◆ **Task prompt**:
Gather the lines that hold the string "Python".

◆ **Given data**:
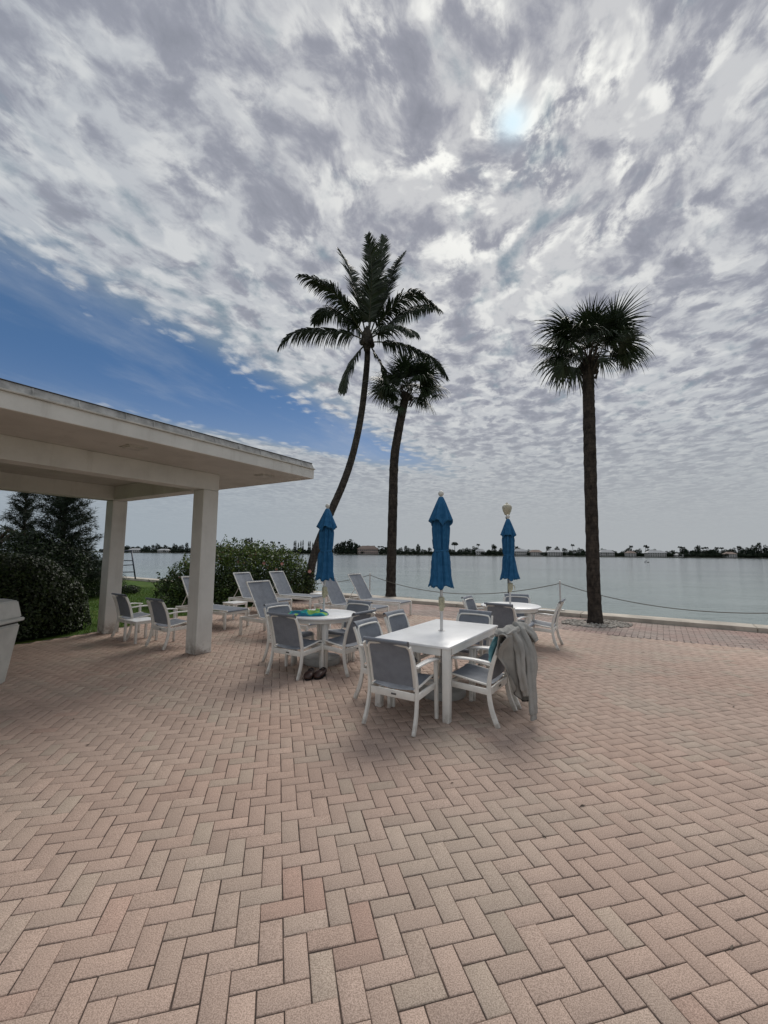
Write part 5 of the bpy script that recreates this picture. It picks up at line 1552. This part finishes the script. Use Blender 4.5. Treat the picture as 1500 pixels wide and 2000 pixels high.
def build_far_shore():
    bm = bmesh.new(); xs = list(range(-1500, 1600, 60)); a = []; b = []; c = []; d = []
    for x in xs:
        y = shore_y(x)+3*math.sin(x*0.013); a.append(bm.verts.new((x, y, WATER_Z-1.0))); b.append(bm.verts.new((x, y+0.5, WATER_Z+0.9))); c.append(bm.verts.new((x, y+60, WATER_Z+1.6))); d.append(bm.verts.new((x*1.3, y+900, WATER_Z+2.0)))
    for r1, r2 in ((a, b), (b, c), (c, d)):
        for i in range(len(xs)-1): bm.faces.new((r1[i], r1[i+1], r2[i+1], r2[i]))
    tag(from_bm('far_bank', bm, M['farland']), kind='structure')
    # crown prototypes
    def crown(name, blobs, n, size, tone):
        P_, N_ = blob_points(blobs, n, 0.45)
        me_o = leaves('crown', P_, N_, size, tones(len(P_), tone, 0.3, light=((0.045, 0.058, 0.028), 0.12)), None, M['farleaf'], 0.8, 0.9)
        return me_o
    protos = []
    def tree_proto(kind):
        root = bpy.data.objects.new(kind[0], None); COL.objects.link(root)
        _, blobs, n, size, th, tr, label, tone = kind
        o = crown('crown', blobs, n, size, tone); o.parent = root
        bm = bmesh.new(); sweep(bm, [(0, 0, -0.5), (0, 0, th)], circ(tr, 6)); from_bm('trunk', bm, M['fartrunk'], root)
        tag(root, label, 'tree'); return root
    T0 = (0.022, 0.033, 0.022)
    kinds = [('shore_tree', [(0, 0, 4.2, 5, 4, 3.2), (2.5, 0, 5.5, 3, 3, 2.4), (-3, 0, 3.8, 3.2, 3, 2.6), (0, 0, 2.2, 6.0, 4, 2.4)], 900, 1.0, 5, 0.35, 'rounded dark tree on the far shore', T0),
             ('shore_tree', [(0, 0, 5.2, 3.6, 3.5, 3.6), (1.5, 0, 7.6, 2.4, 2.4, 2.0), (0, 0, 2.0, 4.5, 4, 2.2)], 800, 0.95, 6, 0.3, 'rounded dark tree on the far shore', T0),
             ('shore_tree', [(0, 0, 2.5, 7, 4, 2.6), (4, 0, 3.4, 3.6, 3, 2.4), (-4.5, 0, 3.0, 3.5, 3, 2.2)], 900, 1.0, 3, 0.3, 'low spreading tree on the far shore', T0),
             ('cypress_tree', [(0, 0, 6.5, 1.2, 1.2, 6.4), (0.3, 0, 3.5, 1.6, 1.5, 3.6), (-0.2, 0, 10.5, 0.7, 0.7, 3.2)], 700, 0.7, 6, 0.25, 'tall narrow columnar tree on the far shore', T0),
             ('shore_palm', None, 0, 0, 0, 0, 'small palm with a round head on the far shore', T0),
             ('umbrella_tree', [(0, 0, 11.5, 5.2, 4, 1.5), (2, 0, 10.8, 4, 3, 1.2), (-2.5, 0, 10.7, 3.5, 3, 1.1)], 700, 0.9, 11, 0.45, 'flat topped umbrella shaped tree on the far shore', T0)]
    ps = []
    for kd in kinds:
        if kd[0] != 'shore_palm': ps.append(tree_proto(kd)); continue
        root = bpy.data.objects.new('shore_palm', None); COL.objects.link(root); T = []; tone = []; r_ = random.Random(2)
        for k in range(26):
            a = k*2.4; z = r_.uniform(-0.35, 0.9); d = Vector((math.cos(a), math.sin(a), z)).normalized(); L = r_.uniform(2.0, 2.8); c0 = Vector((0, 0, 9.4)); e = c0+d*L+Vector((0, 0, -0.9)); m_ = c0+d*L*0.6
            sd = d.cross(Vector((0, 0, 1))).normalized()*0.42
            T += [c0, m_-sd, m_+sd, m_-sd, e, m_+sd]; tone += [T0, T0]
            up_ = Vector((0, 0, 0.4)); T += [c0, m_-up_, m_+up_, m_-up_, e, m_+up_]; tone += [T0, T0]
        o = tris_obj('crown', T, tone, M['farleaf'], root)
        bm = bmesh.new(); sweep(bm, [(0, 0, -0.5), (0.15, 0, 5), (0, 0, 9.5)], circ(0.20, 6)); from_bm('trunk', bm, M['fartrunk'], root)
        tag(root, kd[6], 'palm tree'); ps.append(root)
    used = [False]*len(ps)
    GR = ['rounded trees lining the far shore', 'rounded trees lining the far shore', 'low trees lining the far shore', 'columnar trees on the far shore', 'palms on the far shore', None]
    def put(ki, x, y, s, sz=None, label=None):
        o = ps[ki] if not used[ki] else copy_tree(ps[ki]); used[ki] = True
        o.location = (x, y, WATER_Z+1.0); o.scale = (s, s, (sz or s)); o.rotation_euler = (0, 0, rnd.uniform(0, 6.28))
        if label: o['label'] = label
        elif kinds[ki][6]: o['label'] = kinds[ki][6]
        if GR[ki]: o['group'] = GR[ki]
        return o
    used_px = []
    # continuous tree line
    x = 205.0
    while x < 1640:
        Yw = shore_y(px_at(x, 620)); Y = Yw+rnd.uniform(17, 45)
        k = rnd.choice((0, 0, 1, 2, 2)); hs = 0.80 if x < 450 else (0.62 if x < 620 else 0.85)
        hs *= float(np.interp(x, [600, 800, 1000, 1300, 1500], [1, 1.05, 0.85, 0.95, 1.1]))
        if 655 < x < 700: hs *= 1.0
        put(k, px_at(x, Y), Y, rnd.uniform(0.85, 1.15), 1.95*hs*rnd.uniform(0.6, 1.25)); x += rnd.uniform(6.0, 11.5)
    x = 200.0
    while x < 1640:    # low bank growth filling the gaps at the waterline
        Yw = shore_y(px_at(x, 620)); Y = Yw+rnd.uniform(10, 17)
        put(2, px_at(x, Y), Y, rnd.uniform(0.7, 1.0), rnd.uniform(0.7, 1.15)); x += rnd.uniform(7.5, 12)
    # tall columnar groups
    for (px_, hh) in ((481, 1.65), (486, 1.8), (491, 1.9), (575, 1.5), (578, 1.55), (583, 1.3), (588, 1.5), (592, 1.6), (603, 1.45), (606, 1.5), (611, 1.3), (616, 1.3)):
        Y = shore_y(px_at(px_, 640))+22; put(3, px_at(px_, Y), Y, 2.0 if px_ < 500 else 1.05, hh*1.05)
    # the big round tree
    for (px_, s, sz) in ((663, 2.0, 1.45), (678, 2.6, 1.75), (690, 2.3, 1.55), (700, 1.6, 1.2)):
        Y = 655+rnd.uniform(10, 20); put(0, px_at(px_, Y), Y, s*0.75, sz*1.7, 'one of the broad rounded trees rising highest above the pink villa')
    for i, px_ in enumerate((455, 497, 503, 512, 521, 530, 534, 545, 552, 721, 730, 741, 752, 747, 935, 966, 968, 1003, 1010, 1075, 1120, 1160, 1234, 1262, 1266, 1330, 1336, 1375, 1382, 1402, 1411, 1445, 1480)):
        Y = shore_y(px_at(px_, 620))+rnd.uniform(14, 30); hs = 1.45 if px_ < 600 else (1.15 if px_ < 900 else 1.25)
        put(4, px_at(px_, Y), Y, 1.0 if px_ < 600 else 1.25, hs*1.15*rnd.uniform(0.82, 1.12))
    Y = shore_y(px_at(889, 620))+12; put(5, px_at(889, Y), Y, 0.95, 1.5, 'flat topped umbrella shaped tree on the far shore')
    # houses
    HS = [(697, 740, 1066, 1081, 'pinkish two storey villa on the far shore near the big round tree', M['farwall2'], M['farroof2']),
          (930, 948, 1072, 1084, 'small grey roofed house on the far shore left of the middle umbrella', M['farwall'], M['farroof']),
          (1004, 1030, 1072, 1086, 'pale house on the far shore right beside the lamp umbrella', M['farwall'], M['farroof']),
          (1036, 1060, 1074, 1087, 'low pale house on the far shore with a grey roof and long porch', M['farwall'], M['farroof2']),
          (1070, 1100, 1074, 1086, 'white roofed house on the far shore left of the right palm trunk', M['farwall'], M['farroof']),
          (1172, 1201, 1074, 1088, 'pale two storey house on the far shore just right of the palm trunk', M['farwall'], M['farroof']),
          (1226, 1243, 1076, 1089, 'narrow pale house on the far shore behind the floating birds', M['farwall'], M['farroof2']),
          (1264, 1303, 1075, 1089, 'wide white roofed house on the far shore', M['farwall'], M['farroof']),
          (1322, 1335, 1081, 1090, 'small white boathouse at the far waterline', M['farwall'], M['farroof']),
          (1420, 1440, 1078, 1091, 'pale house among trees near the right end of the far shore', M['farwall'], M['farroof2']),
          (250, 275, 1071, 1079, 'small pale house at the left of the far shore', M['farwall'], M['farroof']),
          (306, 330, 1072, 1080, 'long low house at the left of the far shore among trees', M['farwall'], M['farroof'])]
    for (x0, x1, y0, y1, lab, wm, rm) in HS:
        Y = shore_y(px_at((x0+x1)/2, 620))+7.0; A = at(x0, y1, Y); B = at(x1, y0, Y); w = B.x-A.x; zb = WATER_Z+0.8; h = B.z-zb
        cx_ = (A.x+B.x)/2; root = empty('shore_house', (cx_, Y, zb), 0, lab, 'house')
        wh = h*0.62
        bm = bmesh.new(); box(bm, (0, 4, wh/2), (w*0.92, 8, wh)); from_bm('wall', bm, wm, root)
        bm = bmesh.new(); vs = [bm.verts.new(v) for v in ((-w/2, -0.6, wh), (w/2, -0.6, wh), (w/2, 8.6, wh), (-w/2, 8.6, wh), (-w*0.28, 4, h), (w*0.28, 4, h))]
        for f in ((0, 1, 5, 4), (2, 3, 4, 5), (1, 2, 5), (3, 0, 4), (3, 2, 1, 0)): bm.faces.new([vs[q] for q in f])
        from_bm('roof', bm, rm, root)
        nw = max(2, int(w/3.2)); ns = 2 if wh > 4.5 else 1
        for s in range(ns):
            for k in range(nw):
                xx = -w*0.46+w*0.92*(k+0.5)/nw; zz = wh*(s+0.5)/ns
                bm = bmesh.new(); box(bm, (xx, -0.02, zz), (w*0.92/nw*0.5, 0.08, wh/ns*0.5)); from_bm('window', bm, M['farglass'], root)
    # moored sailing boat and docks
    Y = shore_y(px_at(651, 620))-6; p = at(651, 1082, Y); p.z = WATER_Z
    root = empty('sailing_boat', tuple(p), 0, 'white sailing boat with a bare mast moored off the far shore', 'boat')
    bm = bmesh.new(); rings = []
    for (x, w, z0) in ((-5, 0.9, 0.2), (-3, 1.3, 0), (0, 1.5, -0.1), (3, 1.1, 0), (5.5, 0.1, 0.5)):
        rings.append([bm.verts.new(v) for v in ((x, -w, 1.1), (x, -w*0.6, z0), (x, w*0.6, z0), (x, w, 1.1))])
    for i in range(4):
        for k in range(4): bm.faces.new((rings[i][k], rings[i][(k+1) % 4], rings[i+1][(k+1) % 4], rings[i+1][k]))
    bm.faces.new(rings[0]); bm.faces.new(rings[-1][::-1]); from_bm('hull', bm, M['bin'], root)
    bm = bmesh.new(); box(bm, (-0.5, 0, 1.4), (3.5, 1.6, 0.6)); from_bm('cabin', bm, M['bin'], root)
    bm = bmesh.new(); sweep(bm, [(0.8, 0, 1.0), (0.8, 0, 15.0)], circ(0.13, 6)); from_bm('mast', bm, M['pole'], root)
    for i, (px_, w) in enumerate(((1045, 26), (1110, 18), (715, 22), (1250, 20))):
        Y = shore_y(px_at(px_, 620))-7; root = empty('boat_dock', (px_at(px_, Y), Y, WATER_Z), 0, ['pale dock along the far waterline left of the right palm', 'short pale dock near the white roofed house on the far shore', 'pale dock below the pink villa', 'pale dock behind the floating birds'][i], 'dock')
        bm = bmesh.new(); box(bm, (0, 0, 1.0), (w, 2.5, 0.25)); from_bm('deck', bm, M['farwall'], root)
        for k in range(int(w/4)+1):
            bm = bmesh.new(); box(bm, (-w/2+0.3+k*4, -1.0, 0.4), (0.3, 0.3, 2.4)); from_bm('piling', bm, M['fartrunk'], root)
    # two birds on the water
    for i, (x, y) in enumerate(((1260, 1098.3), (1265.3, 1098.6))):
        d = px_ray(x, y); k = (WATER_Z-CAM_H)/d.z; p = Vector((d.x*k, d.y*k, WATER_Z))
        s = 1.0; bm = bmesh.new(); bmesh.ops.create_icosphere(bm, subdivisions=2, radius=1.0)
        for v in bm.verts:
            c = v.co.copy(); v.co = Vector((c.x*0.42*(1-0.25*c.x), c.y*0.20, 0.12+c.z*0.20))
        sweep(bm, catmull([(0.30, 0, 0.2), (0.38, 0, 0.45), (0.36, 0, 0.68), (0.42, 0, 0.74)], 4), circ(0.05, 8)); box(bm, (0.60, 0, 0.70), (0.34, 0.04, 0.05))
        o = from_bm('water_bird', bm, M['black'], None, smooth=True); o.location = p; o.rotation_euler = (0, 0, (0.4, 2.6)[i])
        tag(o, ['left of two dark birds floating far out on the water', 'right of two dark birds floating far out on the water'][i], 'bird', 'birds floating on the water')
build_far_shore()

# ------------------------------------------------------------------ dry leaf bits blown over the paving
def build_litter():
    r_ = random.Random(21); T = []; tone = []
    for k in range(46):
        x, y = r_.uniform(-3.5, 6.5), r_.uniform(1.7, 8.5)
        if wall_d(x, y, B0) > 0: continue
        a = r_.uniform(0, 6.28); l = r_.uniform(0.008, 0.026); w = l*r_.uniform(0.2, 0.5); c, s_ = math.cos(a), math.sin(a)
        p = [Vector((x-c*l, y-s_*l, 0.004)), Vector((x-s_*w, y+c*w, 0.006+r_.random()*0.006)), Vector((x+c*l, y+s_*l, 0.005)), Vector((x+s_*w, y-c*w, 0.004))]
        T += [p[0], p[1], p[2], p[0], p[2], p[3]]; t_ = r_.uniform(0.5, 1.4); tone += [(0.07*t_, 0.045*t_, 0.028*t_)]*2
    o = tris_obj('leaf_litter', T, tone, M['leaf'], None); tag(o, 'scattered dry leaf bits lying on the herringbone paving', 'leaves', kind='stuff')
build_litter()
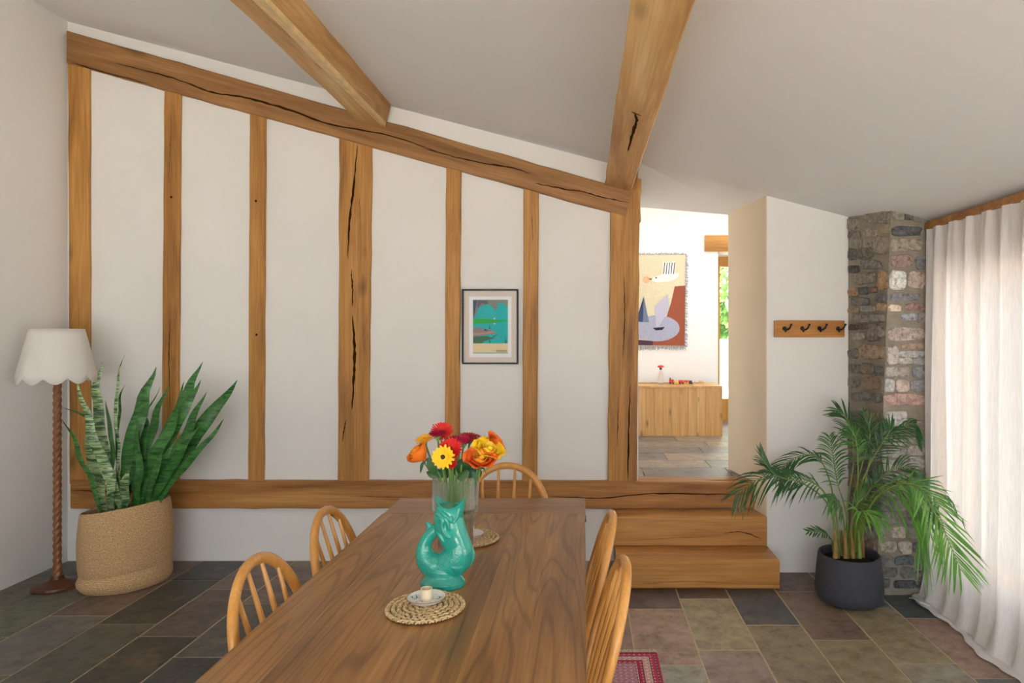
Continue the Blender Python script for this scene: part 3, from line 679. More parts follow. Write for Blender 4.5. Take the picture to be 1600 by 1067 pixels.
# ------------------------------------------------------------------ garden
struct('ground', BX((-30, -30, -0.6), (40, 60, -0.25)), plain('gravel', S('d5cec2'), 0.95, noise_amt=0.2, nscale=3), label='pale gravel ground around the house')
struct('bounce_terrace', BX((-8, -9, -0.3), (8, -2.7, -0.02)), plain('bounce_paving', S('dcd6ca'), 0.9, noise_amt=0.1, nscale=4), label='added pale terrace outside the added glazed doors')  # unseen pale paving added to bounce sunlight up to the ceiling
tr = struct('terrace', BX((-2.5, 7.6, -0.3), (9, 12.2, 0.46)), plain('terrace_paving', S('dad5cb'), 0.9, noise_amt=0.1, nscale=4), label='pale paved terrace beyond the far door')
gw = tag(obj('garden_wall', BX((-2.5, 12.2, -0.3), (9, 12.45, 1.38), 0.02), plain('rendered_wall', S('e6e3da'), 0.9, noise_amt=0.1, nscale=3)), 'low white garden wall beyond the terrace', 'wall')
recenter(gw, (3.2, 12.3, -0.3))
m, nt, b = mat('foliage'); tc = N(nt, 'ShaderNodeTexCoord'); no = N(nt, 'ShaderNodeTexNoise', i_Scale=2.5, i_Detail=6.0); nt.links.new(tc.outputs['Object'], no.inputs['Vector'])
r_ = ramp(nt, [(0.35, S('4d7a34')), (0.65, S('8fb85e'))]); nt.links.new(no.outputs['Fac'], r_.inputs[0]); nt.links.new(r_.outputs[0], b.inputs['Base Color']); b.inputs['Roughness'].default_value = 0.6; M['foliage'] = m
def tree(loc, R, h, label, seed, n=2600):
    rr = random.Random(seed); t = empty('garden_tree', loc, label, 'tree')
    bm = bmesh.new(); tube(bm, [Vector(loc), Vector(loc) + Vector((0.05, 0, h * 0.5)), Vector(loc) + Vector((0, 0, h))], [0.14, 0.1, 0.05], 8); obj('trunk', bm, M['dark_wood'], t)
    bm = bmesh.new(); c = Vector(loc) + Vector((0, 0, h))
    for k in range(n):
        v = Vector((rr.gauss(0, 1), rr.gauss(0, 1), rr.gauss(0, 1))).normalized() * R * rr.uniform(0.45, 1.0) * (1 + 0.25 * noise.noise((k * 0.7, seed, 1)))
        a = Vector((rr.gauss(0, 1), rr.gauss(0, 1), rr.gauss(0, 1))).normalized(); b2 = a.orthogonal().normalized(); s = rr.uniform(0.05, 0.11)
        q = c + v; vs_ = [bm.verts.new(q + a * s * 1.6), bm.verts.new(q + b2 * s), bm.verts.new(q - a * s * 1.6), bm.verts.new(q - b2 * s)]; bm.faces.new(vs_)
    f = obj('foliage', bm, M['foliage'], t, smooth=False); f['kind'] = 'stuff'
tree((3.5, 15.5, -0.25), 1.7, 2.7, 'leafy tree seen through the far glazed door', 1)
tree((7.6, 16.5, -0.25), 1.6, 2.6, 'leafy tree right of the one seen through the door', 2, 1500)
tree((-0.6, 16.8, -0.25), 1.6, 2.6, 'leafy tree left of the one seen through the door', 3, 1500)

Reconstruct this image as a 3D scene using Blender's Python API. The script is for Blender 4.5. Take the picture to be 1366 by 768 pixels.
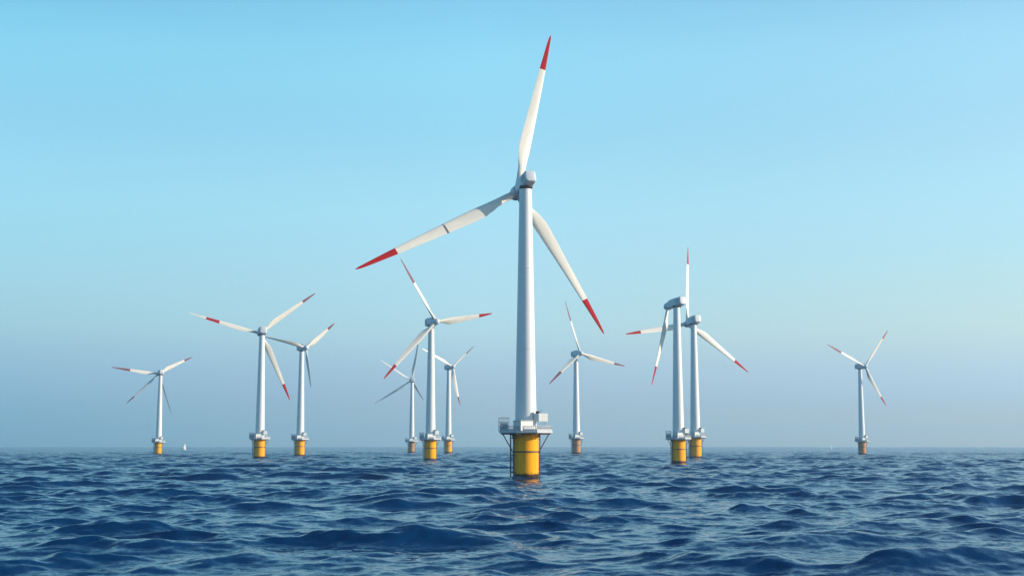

◆ **Result for this exercise**:
Continue the Blender Python script for this scene: part 3, from line 679. More parts follow. Write for Blender 4.5. Take the picture to be 1600 by 1067 pixels.
Reconstruct this image as a 3D scene using Blender's Python API. The script is for Blender 4.5. Take the picture to be 1366 by 768 pixels.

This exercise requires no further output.